Leveraging LLVM's ScalarEvolution for Symbolic Data Cache Analysis

TL;DR

This paper introduces a symbolic control-flow graph abstraction derived from LLVM's ScalarEvolution to improve data cache analysis accuracy and efficiency over traditional methods, especially for dynamic memory access patterns.

Contribution

It proposes a novel symbolic control-flow graph abstraction and a corresponding symbolic data cache analysis, enhancing precision and performance over classical approaches.

Findings

Outperforms classical LRU must analysis in accuracy

Reduces analysis runtime significantly

Provides more precise cache behavior predictions

Abstract

While instruction cache analysis is essentially a solved problem, data cache analysis is more challenging. In contrast to instruction fetches, the data accesses generated by a memory instruction may vary with the program's inputs and across dynamic occurrences of the same instruction in loops. We observe that the plain control-flow graph (CFG) abstraction employed in classical cache analyses is inadequate to capture the dynamic behavior of memory instructions.

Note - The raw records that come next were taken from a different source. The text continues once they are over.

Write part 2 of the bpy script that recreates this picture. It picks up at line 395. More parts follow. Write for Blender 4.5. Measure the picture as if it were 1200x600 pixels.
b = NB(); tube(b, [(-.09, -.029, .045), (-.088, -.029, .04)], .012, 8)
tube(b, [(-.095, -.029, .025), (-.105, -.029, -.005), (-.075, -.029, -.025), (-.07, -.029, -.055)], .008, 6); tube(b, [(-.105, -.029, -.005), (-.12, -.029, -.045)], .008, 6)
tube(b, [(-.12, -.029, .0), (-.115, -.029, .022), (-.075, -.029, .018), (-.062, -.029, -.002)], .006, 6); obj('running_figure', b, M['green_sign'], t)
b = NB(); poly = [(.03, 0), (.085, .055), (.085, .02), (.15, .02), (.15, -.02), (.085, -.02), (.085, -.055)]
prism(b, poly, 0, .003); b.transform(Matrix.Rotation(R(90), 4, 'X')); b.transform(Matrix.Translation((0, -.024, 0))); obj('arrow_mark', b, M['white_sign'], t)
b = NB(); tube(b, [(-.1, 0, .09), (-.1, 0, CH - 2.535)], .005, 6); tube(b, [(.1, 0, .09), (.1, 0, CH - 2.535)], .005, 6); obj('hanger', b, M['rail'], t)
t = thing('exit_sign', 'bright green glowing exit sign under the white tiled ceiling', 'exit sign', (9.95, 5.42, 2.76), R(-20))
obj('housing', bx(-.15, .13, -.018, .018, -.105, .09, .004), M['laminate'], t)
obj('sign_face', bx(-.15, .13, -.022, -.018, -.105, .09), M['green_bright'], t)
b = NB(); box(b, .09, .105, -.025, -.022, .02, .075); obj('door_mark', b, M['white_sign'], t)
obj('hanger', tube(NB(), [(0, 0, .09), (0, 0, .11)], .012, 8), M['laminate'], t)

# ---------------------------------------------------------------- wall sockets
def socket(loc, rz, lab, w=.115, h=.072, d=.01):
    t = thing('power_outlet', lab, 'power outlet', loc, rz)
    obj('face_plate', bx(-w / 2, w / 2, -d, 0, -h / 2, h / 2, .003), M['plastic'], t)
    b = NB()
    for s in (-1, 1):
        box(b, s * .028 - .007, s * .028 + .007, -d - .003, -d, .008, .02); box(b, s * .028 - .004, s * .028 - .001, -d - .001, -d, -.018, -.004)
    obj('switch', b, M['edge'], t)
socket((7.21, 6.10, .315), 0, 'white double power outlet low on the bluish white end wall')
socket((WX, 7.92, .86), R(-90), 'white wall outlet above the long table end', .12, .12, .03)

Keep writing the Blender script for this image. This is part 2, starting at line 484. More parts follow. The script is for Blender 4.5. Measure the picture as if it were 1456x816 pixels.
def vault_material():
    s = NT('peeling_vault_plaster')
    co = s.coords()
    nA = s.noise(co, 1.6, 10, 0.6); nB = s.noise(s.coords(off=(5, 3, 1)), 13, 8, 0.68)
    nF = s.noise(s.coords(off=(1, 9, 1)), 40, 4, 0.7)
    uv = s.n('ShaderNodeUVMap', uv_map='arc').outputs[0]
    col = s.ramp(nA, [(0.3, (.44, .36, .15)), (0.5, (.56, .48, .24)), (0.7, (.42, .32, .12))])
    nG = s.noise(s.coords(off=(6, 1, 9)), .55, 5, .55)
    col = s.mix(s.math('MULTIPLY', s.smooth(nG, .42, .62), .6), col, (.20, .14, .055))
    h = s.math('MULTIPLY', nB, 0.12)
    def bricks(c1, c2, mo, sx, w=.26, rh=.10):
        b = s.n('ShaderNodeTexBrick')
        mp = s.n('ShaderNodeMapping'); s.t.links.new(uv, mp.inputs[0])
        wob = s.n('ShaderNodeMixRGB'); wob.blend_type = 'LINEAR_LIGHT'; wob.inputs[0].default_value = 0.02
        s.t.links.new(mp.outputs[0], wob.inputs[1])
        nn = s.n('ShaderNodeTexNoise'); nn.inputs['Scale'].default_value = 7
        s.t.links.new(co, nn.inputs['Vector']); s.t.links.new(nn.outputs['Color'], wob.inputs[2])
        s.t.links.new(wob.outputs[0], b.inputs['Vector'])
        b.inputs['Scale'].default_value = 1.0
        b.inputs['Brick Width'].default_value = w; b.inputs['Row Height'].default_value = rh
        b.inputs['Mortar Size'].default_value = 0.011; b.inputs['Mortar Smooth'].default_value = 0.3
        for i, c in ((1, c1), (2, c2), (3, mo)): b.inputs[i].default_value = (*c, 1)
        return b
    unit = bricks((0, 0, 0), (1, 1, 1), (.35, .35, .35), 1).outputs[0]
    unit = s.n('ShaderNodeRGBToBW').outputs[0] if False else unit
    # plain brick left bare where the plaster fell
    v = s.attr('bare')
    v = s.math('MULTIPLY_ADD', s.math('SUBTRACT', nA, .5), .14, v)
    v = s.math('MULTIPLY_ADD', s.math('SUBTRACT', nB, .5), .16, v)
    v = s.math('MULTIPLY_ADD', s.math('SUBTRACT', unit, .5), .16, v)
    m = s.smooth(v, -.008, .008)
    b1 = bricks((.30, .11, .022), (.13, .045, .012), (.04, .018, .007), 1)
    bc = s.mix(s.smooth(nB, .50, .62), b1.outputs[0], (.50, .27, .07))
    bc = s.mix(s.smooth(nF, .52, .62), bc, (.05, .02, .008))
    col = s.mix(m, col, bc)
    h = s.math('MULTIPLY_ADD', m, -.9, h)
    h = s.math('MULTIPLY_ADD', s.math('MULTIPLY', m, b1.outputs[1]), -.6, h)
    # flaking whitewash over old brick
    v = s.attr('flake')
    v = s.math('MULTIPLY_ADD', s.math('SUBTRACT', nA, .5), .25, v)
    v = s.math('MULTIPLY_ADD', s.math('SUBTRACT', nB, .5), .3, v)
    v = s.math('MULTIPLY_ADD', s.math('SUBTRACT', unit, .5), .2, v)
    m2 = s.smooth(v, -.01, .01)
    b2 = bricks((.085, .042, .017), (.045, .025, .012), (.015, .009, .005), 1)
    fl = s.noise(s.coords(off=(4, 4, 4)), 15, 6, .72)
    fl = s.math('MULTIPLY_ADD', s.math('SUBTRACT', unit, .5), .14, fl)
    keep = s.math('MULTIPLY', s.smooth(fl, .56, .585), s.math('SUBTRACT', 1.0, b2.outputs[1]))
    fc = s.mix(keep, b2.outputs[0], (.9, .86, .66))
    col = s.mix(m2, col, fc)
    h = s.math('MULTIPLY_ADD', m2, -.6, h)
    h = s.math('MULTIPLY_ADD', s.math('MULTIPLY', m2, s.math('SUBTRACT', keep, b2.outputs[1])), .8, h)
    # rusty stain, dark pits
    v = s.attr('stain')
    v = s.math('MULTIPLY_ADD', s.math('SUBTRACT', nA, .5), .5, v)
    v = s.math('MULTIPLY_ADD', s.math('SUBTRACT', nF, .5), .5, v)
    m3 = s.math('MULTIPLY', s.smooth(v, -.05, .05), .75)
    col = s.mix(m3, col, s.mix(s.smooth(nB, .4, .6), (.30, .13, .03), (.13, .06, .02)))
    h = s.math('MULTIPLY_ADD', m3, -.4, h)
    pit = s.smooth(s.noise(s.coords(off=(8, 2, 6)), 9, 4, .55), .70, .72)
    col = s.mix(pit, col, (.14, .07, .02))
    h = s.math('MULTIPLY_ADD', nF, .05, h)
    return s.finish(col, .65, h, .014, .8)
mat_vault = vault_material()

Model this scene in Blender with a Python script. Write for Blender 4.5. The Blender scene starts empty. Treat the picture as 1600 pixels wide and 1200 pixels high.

On top of plain CFGs, accurate analysis of the underlying program's cache behavior is impossible. Thus, our first contribution is the definition of a more expressive program abstraction coined symbolic control-flow graphs, which can be obtained from LLVM's ScalarEvolution analysis. To exploit this richer abstraction, our main contribution is the development of symbolic data cache analysis, a smooth generalization of classical LRU must analysis from plain to symbolic control-flow graphs. The experimental evaluation demonstrates that symbolic data cache analysis consistently outperforms classical LRU must analysis both in terms of accuracy and analysis runtime.